Hirata is a former army alumnus from Tokyo University. Kuga is the daughter of a former duke. It's a dramatic setting that reminds me of Gone With the Wind, in which Hirata played Ashley...

 - "That's not true. He was a poor duke, and since the aristocracy was abolished, his title is worthless. When we're at home, we're always wearing rags. I say "you should behave a little better, you're being disrespectful to your husband." When people come over, we get in trouble and panic. We're like a beggar couple [laughs]."

When they're at home, they just sit around doing nothing. Hirata is reading a book in silence. His wife is talking to herself. "I see, I see," Hirata nods nonchalantly.

They're happy. Their wedding anniversary is - "October 9, 1961," she answers immediately. They go outside to take a photo. Hirata's figure, with his back straight and his slow strides, would look like a scene from a movie if he were in a military uniform.

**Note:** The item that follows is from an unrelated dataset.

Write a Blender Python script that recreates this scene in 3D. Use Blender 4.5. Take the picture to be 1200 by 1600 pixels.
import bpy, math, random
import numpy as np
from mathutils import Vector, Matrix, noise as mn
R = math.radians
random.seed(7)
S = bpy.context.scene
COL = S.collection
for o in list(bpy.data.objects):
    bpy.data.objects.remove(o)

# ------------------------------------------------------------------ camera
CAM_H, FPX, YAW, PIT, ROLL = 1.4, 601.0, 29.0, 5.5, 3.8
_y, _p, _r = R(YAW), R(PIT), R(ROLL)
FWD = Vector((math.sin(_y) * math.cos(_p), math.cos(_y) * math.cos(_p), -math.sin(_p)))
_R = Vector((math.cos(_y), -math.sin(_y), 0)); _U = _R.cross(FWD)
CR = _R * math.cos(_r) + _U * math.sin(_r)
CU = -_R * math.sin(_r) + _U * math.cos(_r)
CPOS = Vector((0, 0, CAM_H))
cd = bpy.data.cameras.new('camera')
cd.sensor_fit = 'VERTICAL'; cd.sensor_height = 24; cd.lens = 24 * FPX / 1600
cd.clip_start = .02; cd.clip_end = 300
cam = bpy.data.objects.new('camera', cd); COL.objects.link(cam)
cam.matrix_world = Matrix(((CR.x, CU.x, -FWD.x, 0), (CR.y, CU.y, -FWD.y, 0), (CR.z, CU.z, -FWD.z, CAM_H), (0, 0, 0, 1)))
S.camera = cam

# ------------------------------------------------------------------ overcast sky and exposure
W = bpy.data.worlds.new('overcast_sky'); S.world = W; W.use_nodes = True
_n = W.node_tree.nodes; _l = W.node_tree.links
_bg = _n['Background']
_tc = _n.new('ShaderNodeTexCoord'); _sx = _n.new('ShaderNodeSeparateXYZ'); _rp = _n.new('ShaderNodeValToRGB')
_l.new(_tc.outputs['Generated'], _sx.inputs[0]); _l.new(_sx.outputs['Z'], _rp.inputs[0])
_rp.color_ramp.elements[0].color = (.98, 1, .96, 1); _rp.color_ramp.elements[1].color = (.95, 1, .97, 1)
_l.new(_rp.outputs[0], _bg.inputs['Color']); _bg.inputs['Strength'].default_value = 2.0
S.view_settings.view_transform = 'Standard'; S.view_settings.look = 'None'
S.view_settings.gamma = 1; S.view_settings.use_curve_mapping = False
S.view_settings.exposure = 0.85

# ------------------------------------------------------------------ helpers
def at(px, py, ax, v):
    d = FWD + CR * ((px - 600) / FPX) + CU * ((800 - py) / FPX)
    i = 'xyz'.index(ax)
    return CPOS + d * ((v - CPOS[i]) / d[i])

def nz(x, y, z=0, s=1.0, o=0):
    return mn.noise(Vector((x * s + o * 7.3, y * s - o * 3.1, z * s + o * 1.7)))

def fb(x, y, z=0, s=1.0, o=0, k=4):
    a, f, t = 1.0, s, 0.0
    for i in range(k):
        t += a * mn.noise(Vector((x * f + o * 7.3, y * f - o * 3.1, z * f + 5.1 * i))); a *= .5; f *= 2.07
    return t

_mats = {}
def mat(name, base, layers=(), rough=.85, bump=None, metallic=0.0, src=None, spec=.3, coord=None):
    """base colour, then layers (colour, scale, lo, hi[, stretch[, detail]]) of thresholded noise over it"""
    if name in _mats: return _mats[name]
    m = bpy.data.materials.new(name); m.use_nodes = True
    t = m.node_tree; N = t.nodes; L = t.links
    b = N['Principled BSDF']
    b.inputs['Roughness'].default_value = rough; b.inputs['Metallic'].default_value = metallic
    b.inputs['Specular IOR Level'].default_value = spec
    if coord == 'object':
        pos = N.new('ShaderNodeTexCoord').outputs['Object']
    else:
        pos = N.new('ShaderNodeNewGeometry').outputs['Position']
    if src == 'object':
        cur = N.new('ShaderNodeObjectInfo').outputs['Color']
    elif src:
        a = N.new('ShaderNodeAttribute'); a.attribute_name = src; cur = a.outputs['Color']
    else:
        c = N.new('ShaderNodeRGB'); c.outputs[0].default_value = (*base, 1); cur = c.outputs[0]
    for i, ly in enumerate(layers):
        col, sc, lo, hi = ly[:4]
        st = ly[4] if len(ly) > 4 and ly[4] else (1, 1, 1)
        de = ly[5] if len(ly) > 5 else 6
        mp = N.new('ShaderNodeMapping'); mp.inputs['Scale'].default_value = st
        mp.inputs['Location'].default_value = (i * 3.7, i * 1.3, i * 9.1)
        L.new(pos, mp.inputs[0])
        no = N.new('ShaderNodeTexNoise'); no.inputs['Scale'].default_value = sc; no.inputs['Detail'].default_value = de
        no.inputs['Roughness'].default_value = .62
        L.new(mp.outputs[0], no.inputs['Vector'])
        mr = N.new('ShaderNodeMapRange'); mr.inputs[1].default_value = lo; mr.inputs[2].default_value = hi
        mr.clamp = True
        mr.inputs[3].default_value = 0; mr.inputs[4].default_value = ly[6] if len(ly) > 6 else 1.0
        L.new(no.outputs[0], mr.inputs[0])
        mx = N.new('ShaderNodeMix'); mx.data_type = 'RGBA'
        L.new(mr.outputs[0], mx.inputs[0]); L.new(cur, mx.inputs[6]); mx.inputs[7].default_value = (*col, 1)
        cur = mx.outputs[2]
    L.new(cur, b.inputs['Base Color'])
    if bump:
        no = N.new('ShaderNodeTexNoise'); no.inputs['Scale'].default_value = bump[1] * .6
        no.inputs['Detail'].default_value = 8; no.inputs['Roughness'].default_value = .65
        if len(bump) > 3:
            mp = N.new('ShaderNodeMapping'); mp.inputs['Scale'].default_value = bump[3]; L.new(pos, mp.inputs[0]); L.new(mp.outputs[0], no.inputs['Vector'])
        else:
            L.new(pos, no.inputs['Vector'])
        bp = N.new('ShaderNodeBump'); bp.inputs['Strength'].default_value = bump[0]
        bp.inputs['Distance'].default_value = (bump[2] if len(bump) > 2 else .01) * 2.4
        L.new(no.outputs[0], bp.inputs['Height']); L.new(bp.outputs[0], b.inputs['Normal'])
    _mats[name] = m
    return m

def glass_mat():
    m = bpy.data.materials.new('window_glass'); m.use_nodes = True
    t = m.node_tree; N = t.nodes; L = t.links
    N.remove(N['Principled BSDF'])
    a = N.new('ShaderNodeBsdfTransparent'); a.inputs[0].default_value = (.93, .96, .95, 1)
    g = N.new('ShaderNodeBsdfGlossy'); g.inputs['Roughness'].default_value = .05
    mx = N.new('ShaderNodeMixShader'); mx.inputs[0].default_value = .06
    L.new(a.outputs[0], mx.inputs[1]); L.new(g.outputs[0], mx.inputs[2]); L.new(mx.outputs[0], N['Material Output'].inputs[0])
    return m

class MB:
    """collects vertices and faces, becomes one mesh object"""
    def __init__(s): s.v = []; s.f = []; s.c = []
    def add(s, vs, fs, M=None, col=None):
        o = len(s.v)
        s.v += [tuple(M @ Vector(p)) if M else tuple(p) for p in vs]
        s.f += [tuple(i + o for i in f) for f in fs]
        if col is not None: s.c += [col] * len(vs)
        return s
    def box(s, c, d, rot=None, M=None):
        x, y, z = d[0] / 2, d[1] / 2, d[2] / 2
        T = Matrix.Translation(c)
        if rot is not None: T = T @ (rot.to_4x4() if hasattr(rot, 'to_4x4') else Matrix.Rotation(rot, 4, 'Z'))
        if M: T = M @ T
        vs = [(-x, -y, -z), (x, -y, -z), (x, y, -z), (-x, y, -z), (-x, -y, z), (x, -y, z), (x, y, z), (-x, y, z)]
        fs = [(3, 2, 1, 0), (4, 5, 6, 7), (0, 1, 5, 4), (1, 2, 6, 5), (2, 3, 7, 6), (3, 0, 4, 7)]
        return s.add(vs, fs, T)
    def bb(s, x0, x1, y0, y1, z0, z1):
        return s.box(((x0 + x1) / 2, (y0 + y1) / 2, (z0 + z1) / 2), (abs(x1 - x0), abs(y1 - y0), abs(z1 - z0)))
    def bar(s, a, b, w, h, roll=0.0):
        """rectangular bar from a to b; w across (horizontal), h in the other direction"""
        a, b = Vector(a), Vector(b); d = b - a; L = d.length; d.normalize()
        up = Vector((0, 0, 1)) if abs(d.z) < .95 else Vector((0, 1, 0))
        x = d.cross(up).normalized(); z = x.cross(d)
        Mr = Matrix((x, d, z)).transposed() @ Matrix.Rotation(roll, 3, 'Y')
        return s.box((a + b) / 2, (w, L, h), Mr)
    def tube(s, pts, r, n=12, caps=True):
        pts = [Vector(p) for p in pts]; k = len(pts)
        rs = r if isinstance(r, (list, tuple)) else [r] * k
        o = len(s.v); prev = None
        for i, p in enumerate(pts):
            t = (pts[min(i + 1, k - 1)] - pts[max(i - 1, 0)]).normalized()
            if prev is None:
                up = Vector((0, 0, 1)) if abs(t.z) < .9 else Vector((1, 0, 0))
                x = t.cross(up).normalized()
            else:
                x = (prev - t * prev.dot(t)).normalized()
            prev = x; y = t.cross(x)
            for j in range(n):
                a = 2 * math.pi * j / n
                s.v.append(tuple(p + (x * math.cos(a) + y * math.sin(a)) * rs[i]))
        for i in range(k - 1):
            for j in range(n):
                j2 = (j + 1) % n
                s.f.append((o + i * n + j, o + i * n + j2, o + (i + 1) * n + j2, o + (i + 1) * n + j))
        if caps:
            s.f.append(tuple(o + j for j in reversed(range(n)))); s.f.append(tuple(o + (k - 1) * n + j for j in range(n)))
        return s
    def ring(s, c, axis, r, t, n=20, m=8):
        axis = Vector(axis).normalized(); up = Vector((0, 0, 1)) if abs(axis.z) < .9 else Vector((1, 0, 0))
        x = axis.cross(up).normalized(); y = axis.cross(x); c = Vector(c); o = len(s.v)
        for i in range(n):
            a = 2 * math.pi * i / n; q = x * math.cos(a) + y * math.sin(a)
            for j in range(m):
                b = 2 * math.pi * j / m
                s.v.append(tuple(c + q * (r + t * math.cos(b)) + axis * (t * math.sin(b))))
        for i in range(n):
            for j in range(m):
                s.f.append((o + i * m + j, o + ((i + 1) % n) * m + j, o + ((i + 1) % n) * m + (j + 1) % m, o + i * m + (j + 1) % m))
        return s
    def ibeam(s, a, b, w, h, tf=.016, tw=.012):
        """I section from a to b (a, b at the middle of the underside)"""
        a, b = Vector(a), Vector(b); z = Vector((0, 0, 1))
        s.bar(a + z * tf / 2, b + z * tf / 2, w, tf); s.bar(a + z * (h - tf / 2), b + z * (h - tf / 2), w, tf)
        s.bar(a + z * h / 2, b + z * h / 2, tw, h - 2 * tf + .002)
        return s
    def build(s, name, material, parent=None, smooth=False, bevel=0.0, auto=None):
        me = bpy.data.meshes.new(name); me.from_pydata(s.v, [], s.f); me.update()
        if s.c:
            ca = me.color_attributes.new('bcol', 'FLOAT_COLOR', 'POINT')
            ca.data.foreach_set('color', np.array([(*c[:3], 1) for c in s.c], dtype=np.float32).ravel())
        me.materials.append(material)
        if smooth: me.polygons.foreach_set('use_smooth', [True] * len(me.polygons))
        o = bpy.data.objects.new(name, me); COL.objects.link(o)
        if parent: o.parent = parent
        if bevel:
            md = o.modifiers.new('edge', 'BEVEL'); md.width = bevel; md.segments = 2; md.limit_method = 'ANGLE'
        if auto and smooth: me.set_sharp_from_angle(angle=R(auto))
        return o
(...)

 - "I can't get rid of old habits..."

___

1 The word here translates literally to "waterfall", so I'm assuming it's being used metaphorically, but I'm not sure what it means in this context.

In the original text this is referred to in kana as "dynamation".

3 Known as Keijo at the time, this is now in Seoul.

4 Same birthday.

5 I mean, he wasn't quite 18 when the war ended, but okay.

I'm not gonna be the one to translate the rest of this sentence for the first time ever. It's not weird or anything, but... yeah, no.

7 So the original word used here was "daikon", like the radish, which is kind of a colloquial term to refer to a ham actor.